Music Takes Me Back

Is there anything more powerful than music to take you back to a moment, or a place, or a person, or a feeling? Yes, there are certain smells that may transport us through time, and flicking through an old photo album can trigger memories, but, for me, there is nothing quite like the sudden jolt, stop-me-in-my-tracks, magic moment that a song can bring. Beautifully described by Roberta Flack in her slow number, ‘Killing me Softly’ – in it she gives a perceptive account of how we can be moved by the music and lyrics of a song.

“Strumming my pain with his fingers

Singing my life with his words

Killing me softly with his song

Killing me softly with his song

Telling my whole life with his words

Killing me softly with his song.”

‘Killing me softly’: a perfect description of the bittersweet emotions that a song can unfurl in one’s heart. Not the same emotions are unleashed for us all, though; what’s an obviously sad song for one, might transport another person to a time of joy. I was in the shop of the National Gallery in Edinburgh a few weeks back, quietly browsing with a friend, when an old, scratchy version of ‘Paper Moon’ began to play. For some reason that I couldn’t quite pinpoint, it was making me feel impossibly sad. At the very moment I was thinking this, K., whom I was with, remarked on the music and how uplifting she found it. “Say, it’s only a paper moon / Sailing over a cardboard sea / But it wouldn’t be make-believe / If you believed in me.” Same song, two different reactions: who knows why.

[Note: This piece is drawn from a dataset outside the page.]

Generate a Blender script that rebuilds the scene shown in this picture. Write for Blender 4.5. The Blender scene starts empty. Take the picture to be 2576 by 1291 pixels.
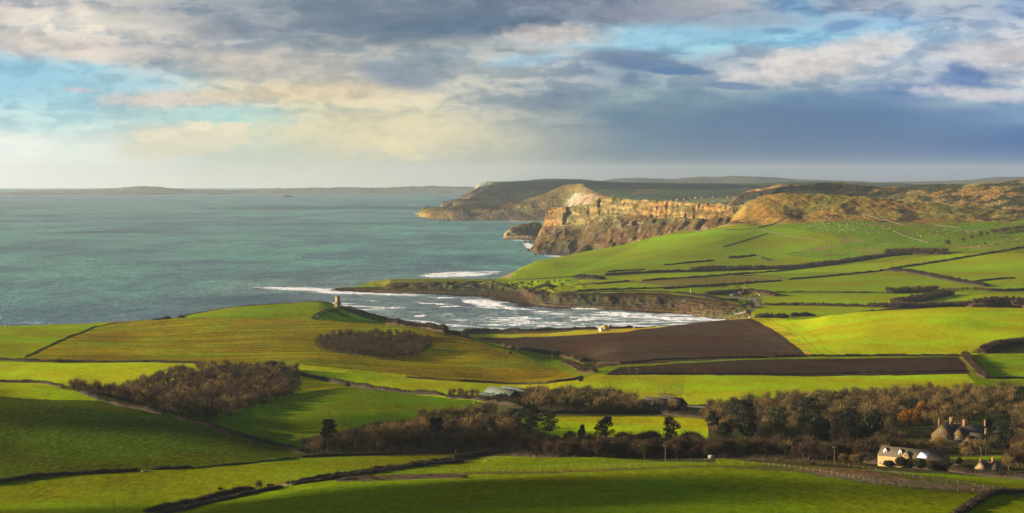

I used to run a singing group, two in fact, England and Ireland at different times. And every night we met I could guarantee that at least one person would cry during the course of the evening and that most people (including he or she who cried) would leave more uplifted than they had arrived. As for the crying, I could never predict what song would prompt it – associations are ever so personal, it is not always the obviously sentimental ones. In the early days of leading the groups, I would worry when someone cried; worry about having unearthed a hidden sadness, then letting them off into the night to process with the memory alone. But I soon learned from talking with any of those that had been reaching for the box of Kleenex, that the tears were almost always cathartic, a musical poultice drawing out little pockets of trapped poison that they didn’t know were there. As for those who left with added bounce in their boots, song had acted as a divining rod, unearthing a trapped bubbling spring of joy.

Tom Wait’s, ‘Waltzing Matilda’ – makes me cry every time. What’s yours?